Hallucinogenic plant use for shamanic reasons traces back to prehistory. In medieval Europe, it was very easy to get your hands on a hallucinogenic plant. One of the earliest of them was the rye mold containing ergot fungi. With an impact on people akin to the effects of LSD, ergot was a strong hallucinogen. Other easy-to-get hallucinogenic plants included deadly nightshade, henbane, mandrake, and, based on Johann Weyer‘s “Praestigiis Daemonum”, these substances were the main ingredients witches needed to make a “flying ointment.”

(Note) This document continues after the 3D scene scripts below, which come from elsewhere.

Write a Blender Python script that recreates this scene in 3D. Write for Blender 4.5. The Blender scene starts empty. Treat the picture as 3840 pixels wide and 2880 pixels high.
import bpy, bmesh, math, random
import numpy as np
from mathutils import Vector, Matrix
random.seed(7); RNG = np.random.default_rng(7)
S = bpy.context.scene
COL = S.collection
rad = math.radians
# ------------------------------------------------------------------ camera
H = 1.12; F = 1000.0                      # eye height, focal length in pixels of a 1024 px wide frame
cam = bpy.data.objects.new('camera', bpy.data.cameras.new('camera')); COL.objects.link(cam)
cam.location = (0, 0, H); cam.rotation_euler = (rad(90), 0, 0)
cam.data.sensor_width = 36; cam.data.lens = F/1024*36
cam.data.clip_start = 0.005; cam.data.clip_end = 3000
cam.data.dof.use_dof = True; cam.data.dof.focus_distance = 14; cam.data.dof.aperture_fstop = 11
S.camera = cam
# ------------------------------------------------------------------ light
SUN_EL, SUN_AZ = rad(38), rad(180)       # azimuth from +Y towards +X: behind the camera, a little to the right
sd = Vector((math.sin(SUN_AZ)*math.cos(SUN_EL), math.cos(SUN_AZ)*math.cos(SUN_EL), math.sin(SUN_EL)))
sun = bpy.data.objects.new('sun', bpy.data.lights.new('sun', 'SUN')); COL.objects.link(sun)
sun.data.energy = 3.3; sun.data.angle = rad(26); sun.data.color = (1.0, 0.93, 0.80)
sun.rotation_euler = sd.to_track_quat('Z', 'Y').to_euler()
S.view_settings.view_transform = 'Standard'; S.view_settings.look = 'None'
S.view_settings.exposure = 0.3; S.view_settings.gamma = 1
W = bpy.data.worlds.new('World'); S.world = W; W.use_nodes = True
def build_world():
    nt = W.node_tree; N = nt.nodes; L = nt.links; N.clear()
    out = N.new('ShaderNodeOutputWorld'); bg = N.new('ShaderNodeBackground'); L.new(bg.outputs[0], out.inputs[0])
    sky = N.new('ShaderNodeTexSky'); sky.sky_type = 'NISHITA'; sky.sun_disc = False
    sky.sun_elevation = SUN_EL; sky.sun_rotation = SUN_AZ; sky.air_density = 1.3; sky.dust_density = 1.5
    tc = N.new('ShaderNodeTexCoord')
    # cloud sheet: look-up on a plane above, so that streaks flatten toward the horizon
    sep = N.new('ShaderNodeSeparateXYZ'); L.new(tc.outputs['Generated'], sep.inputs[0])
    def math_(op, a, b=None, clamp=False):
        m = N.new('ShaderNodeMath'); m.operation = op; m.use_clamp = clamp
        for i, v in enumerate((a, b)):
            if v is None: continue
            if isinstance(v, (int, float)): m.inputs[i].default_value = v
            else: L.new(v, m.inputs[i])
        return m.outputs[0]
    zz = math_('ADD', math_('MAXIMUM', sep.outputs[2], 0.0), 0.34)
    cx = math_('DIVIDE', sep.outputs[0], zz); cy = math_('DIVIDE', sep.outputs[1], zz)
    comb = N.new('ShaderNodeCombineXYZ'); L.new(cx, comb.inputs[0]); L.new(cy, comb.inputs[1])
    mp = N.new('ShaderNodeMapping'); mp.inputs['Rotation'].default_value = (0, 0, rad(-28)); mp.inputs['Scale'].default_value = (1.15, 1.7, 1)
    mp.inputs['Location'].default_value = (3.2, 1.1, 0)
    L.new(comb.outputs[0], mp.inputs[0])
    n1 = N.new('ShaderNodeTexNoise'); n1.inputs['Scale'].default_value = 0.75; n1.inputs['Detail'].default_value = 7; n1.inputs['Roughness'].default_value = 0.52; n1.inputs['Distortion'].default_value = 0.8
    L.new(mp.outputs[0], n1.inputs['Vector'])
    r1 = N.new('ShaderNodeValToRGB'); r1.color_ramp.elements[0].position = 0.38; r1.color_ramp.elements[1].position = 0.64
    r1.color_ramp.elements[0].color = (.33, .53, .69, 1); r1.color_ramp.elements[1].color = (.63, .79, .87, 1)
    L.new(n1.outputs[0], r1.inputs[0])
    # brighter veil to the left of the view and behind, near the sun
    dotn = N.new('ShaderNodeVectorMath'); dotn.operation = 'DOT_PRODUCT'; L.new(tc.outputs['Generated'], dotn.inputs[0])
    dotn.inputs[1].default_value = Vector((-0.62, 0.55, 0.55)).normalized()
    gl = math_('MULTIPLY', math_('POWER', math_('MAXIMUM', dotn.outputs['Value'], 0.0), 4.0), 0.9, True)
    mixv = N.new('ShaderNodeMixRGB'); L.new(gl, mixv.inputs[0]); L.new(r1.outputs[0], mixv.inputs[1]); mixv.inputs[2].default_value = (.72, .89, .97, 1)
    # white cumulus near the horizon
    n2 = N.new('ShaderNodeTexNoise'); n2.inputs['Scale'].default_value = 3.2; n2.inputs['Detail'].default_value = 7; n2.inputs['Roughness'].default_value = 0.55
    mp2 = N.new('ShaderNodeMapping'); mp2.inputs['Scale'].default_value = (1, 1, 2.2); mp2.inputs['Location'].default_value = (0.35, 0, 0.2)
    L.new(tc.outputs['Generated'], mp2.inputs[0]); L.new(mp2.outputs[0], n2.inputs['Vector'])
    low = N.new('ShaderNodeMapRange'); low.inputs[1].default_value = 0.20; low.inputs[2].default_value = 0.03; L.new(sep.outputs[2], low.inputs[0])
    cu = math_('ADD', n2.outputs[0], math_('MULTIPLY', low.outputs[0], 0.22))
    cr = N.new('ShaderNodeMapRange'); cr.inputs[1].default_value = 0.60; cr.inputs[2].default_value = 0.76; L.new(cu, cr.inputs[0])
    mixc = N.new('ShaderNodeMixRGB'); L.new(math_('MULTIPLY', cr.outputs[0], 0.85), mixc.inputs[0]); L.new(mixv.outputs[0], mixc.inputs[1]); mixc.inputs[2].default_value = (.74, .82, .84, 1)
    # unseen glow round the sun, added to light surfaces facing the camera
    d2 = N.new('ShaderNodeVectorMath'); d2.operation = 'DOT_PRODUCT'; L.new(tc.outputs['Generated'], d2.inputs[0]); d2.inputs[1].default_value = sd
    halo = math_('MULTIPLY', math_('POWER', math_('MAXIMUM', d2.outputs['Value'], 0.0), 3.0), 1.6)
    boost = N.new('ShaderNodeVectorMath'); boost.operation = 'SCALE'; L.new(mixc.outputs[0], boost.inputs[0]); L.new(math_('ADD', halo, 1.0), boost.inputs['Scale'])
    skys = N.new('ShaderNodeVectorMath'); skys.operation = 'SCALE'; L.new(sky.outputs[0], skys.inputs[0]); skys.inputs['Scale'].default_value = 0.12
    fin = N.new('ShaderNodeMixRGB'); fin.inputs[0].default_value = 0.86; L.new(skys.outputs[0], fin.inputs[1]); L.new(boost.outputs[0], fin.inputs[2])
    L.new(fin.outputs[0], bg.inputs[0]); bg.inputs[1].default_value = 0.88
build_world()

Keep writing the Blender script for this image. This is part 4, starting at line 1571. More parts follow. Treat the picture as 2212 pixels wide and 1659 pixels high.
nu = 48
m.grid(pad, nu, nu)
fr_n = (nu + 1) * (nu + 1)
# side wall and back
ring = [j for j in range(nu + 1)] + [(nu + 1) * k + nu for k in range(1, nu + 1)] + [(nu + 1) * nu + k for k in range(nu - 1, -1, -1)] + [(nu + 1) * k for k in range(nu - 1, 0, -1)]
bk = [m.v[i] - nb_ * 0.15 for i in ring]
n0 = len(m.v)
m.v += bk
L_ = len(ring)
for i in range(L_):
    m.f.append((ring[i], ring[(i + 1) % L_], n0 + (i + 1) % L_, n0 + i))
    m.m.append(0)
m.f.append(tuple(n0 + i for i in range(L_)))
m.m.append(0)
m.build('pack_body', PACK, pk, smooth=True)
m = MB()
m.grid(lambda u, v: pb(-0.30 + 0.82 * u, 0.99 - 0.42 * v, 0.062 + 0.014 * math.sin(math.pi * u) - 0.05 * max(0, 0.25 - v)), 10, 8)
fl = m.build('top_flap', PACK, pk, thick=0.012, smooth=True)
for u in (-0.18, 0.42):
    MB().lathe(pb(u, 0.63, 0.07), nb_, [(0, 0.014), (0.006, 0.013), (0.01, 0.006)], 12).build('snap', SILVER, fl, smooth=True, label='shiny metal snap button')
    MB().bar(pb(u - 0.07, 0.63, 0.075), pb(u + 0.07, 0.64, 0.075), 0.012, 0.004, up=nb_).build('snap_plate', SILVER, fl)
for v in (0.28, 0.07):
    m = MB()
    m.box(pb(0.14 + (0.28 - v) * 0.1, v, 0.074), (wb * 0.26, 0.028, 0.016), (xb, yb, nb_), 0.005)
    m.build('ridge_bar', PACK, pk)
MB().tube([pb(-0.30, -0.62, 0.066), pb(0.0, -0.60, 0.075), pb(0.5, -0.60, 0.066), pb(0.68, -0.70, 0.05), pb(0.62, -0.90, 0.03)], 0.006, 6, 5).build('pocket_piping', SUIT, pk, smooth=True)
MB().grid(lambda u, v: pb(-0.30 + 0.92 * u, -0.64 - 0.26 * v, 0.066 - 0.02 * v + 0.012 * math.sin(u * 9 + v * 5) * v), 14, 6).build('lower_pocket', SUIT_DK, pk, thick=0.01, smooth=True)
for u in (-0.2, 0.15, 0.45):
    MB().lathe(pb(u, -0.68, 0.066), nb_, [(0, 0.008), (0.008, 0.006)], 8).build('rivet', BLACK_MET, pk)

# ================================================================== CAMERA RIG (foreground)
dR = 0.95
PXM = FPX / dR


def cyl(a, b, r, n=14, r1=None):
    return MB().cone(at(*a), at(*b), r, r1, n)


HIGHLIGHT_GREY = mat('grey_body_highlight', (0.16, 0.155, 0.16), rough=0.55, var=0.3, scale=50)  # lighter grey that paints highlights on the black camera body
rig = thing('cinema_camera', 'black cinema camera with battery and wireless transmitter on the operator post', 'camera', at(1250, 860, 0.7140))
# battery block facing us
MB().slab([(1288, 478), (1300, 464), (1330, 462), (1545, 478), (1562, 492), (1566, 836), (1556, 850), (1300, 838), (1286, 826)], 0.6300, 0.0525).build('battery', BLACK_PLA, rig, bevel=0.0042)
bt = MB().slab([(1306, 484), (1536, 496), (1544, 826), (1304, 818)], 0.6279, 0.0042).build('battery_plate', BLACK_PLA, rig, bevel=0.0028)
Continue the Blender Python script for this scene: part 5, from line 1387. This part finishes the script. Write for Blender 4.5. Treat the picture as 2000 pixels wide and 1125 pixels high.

That said, there was an issue with consuming such a powerful brew, the biggest one being that it made the individual drinking it very ill, to the point where fatalities were a possible side effect. There were other non-oral methods to taking a hallucinogen, such as beneath the armpits, up the anus, or for females, through their vagina’s mucous membranes. The ointment was applied to mild mucous by anointing a staff to the intended area, or anointing themselves beneath the arms and similar areas with hair on them, according to the 15th-century records of Jordanes de Bergamo.

According to suspected witch Alice Kyteler, while investigating a woman’s closet in 1324, townsfolk discovered ointment found in a pipe. The substance was to be used to grease a staff so the woman could gallop on it.

While being tortured in 1477, the so-called “Witch of Savoy”, claimed that the devil, who went by the name “Robinet”, was a dark male who spoke with a raspy tone. After paying tribute to Robinet by kissing his feet, she renounced Christianity and God. Robinet placed his mark on her left hand’s little finger, handed her a pot of ointment and an 18” stick. After applying ointment to the stick, she placed it between her legs and shouted praise for the devil.

Afterward, the impact of the “flying ointment” started to conjure. The ointment was concocted from potent ingredients like wolfbane, deadly nightshade, hemlock, and henbane, sometimes in a base of animal fat. According to an observation in 1966 from Gustav Schenk, the brew, known as a tropane alkaloid hallucinogen (derived from the henbane and nightshade), would make one’s body feel separated from the individual, inducing fear. Simultaneously, the user would endure intoxicating sensations, including a flying effect.

Why the focus on the broomstick, though, as opposed to another object? Some say that preparation herbs would have been contained in small whisks, which are broom-esque bundles. The whisks would have been boiled whole in oil, dispersing the active ingredients from the whisk and therefore dousing the handle with the mixture. The whisk, broom, or stick coated in oil would have worked just as well.

From a modern perspective, self-pleasure and use of drugs are not surprising actions, and can be quite liberating. At those times, women opting to do what they wanted to their own minds or bodies was unheard of and linked to devilish behavior. Some women were tortured and murdered for having the audacity to ponder such freedom.

Thankfully, those times are behind us, at least for the most part. To paraphrase Antoine Rose, the so-called Scottish witch who went missing once her trial ended, hop on your broomstick and “Go, in the name of the Devil, go!”